How to Make Arabic Coffee


“Arabic coffee” is a general term that refers to the way coffee is prepared in many Arabic countries throughout the Middle East. That said, there is a good deal of variation from place to place, including how the beans are roasted and what spices and flavorings are added. Arabic coffee is prepared on the stovetop in a special pot called a dallah, poured into a thermos, and served in a petite, handle-less cup called finjaan. You might be surprised at how it differs from Western-style coffee, but after a few sips you’ll be making this for all your guests.



  • 3 tablespoons ground Arabic coffee beans
  • 3 cups water
  • 1 tablespoon ground or crushed cardamom
  • 5-6 whole cloves (optional)
  • A pinch of saffron (optional)
  • 1 teaspoon rosewater (optional)

Buy Arabic coffee.
You can purchase whole roasted beans or ground coffee.

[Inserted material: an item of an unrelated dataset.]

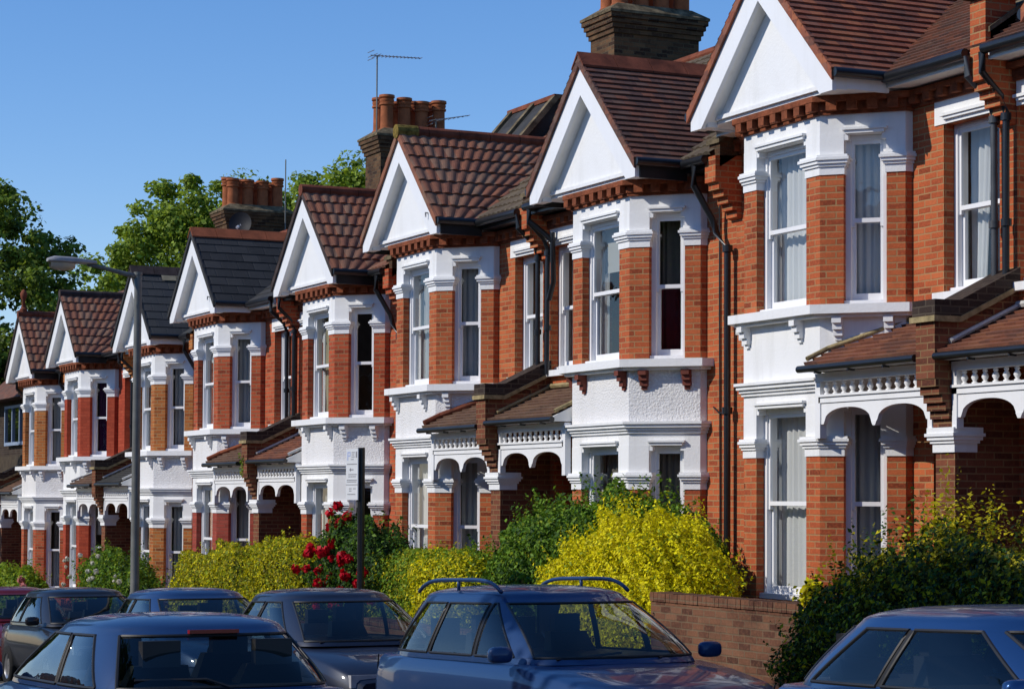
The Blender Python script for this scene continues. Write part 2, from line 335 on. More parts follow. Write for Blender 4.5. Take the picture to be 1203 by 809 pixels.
# ------------------------------------------------------------------ mesh builder
class MB:
    def __init__(s):
        s.v = []; s.f = []; s.m = []; s.uv = []
    def poly(s, pts, mat=0, uv=None):
        i = len(s.v)
        s.v.extend([tuple(p) for p in pts])
        s.f.append(tuple(range(i, i + len(pts)))); s.m.append(mat); s.uv.append(uv)
    def hexa(s, p, mat=0):
        # p: 8 corners, bottom ring 0-3, top ring 4-7
        i = len(s.v); s.v.extend([tuple(q) for q in p])
        for f in ((3, 2, 1, 0), (4, 5, 6, 7), (0, 1, 5, 4), (1, 2, 6, 5), (2, 3, 7, 6), (3, 0, 4, 7)):
            s.f.append(tuple(i + k for k in f)); s.m.append(mat); s.uv.append(None)
    def box(s, x0, x1, y0, y1, z0, z1, mat=0):
        s.hexa([(x0, y0, z0), (x1, y0, z0), (x1, y1, z0), (x0, y1, z0), (x0, y0, z1), (x1, y0, z1), (x1, y1, z1), (x0, y1, z1)], mat)
    def obox(s, fr, a0, a1, d0, d1, z0, z1, mat=0):
        P, t, n = fr
        q = lambda a, d, z: (P[0] + t[0] * a + n[0] * d, P[1] + t[1] * a + n[1] * d, z)
        s.hexa([q(a0, d0, z0), q(a1, d0, z0), q(a1, d1, z0), q(a0, d1, z0), q(a0, d0, z1), q(a1, d0, z1), q(a1, d1, z1), q(a0, d1, z1)], mat)
    def prism(s, poly, a, b, axis='z', mat=0):
        n = len(poly)
        if axis == 'z': fn = lambda p, h: (p[0], p[1], h)
        elif axis == 'y': fn = lambda p, h: (p[0], h, p[1])
        else: fn = lambda p, h: (h, p[0], p[1])
        i = len(s.v)
        s.v.extend([fn(p, a) for p in poly]); s.v.extend([fn(p, b) for p in poly])
        s.f.append(tuple(i + k for k in reversed(range(n)))); s.m.append(mat); s.uv.append(None)
        s.f.append(tuple(i + n + k for k in range(n))); s.m.append(mat); s.uv.append(None)
        for k in range(n):
            j = (k + 1) % n
            s.f.append((i + k, i + j, i + n + j, i + n + k)); s.m.append(mat); s.uv.append(None)
    def tube(s, pts, r, n=8, mat=0, cap=True):
        pts = [Vector(p) for p in pts]
        rs = r if isinstance(r, (list, tuple)) else [r] * len(pts)
        base = len(s.v)
        up = Vector((0, 0, 1))
        for k, p in enumerate(pts):
            d = (pts[min(k + 1, len(pts) - 1)] - pts[max(k - 1, 0)]).normalized()
            a = d.cross(up)
            if a.length < 0.05: a = d.cross(Vector((1, 0, 0)))
            a.normalize(); b = d.cross(a).normalized()
            for j in range(n):
                q = p + (a * math.cos(2 * PI * j / n) + b * math.sin(2 * PI * j / n)) * rs[k]
                s.v.append(tuple(q))
        for k in range(len(pts) - 1):
            for j in range(n):
                j2 = (j + 1) % n
                s.f.append((base + k * n + j, base + k * n + j2, base + (k + 1) * n + j2, base + (k + 1) * n + j)); s.m.append(mat); s.uv.append(None)
        if cap:
            s.f.append(tuple(base + j for j in range(n))); s.m.append(mat); s.uv.append(None)
            e = base + (len(pts) - 1) * n
            s.f.append(tuple(e + j for j in range(n))); s.m.append(mat); s.uv.append(None)
    def lathe(s, prof, c, n=12, mat=0):
        base = len(s.v)
        for r, z in prof:
            for j in range(n):
                s.v.append((c[0] + r * math.cos(2 * PI * j / n), c[1] + r * math.sin(2 * PI * j / n), c[2] + z))
        for k in range(len(prof) - 1):
            for j in range(n):
                j2 = (j + 1) % n
                s.f.append((base + k * n + j, base + k * n + j2, base + (k + 1) * n + j2, base + (k + 1) * n + j)); s.m.append(mat); s.uv.append(None)
        for k in (0, len(prof) - 1):
            s.f.append(tuple(base + k * n + j for j in range(n))); s.m.append(mat); s.uv.append(None)
    def grid(s, P, mat=0, uv=None):
        # P: rows x cols of points
        R = len(P); Cn = len(P[0]); i = len(s.v)
        for row in P: s.v.extend([tuple(p) for p in row])
        for a in range(R - 1):
            for b in range(Cn - 1):
                s.f.append((i + a * Cn + b, i + a * Cn + b + 1, i + (a + 1) * Cn + b + 1, i + (a + 1) * Cn + b)); s.m.append(mat)
                s.uv.append(None if uv is None else [uv[a][b], uv[a][b + 1], uv[a + 1][b + 1], uv[a + 1][b]])
    def build(s, name, mats, parent=None, flip=1, smooth=False, recalc=True, angle=None):
        if not isinstance(mats, (list, tuple)): mats = [mats]
        me = bpy.data.meshes.new(name)
        v = s.v if flip > 0 else [(-p[0], p[1], p[2]) for p in s.v]
        me.from_pydata(v, [], s.f)
        for m in mats: me.materials.append(m)
        me.polygons.foreach_set('material_index', s.m)
        if recalc:
            bm = bmesh.new(); bm.from_mesh(me)
            bmesh.ops.recalc_face_normals(bm, faces=bm.faces)
            bm.to_mesh(me); bm.free()
        uvl = me.uv_layers.new(name='UVMap')
        vs = me.vertices
        for p in me.polygons:
            e = s.uv[p.index]
            n = p.normal
            if e is None:
                if abs(n.z) > 0.985:
                    t = Vector((1, 0, 0)); b = Vector((0, 1, 0))
                else:
                    t = Vector((-n.y, n.x, 0)).normalized(); b = n.cross(t)
                    if abs(n.z) < 0.05: b = Vector((0, 0, 1))
                for li in p.loop_indices:
                    co = vs[me.loops[li].vertex_index].co
                    uvl.data[li].uv = (co.dot(t) + 50, co.dot(b) + 50)
            else:
                idx = {vi: k for k, vi in enumerate(s.f[p.index])}
                for li in p.loop_indices:
                    uvl.data[li].uv = e[idx[me.loops[li].vertex_index]]
        if smooth:
            me.polygons.foreach_set('use_smooth', [True] * len(me.polygons))
        me.update()
        o = bpy.data.objects.new(name, me)
        COL.objects.link(o)
        if parent is not None: o.parent = parent
        if smooth and angle:
            me.set_sharp_from_angle(angle=rad(angle))
        return o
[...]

Look for Arabica beans in light to medium roasts.

  • Some specialty coffee stores and online sellers offer Arabic coffee blends with spices included. While this doesn’t allow you to adjust the ratio to your taste, it may be a convenient way to get the flavor of Arabic coffee.
  • Alternatively, you can buy unroasted Arabica coffee beans


Grind the coffee if it is not already ground.
You can use the grinder at the grocery store or use your own at home.

  • While some suggest using a coarse grind, others recommend making a very fine, powder-like ground.[1][2] Experiment and see what suits your taste.

Crush the cardamom pods. You can use a mortar and pestle to do this, or the back of a spoon. 
Grind the cardamom seeds. Take the seeds from the pods and put them in a coffee grinder. Grind them into a fine powder.
Preheat a thermos. If you plan to serve the coffee from a thermos, as is traditionally done in the Middle East, preheat it now by filling it with boiling water.